5 March 2007

weather, jiaozi, and other random nonsense

So yesterday's snow melted pretty quickly, but then last night the wind picked up and it's still blowing. According to last nights weather forecast on CCTV 1 (not the world's most accurate, I know, but still the best I've come across in China) we're in for a bit of a cold snap. It seems the temperature will hit -7 tonight and it's not expected to crawl up much past 1 or 2 degrees for the next few days. So it seems we're straight back into the depths of winter.

lzh just told me that one of her high school classmates told her that the snow in Yanqing is 20 centimetres deep.

Still, it could be worse. And here's more on the crazy weather.

Still need a proxy to get to LJ. The longer this continues the more it looks like an actual block instead of some technical hiccup. I won't tell you what proxy I use for fear of Nanny overhearing and blocking it. I've seen her block a lot of proxies over the years. Nanny is the control freak dominatrix from hell. Or Germany, whichever is worse. (Apologies to any Germans or residents of Germany: That's a bad joke based on weird stereotypes that somehow float their way down to the southernmost end of the South Pacific).

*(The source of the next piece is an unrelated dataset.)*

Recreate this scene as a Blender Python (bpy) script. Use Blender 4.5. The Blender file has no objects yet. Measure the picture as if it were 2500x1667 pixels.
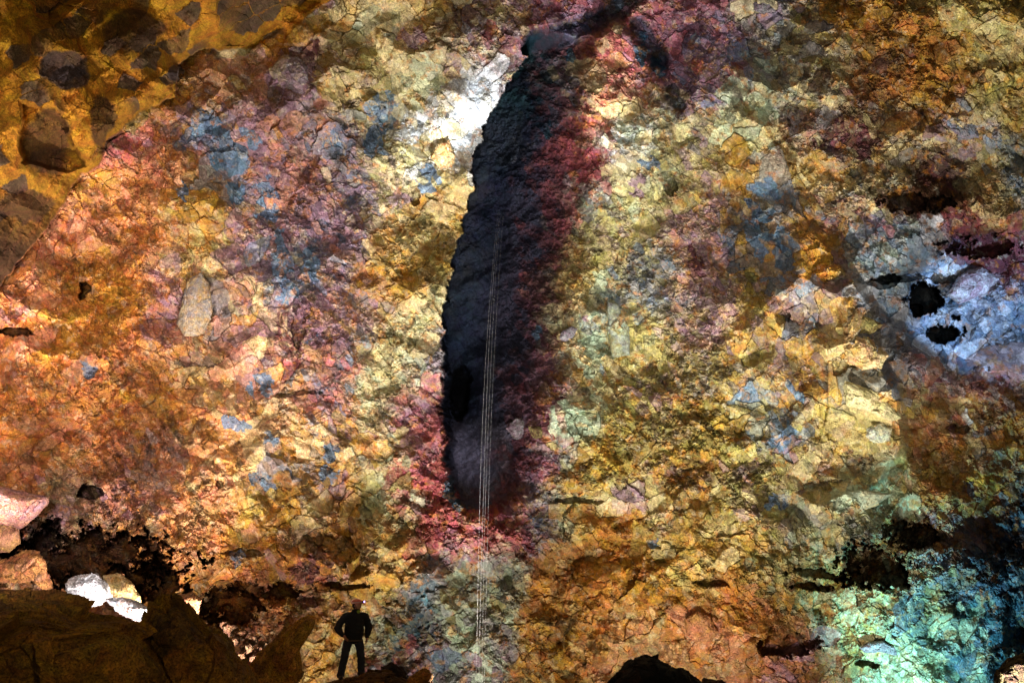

Well, I suppose I should offer some deep and meaningful cultural insights on yesterday's Lantern Festival, but I don't have any. It's one festival that always seemed to just pass me by. All I ever figured out about it was: Lanterns, riddles, yuanxiao (one of those annoying festival foods I never really liked) and another excuse to blow shit up. Yesterday afternoon lzh went down to A Bao's (our local 小卖部/corner store). A Bao said, "Yuanxiao? Who the hell eats that shit? Don't have any." So we wound up eating jiaozi instead. Can't say I was disappointed.

Trouble is, it was store-bought jiaozi we ate. Better than yuanxiao, sure, but still.... With jiaozi, homemade is definitely best. lzh buys the jiaozipi/wrappers ready-made from the market, but makes her own stuffing. Those are some pretty damn tasty jiaozi, I tell you. But her mum makes everything from scratch, and her jiaozi are the best I've ever eaten. Some of her aunts can also cook up some pretty good jiaozi. Oh well, store-bought jiaozi are still an easy lunch for me.

Oh, and I have to say: Whenever I see 手工水饺 or anything similar, whether on a package of jiaozi in a store or on a restaurant sign or menu, I think 'bullshit'. You already know what I think of store-bought jiaozi. Restaurant jiaozi are, well, potluck. Some are pretty good, some taste like they were scraped off the floor of the jiaozi factory three weeks after they were made. The best restaurant jiaozi I've ever had were at 百饺园 on 平山道 in 天津 (yes, Tianjin does have some good food. It's just not the food Tianjin is most famous for), but even those jiaozi, and they were pretty good, don't even come close to lzh's homemade jiaozi, let alone her mother's.

I believe 百饺园 has several branches, including one or two in Beijing, worth looking out for, if anybody's interested. But if you want the best jiaozi ever in the whole universe, you'll have to come up to my mother in law's place with me.

And in other news, my students are back. I can see I'm going to have my work cut out getting them to open their mouths and speak, again. But the start of the second semester always involves a lot of that basic groundwork you do at the very beginning of a course.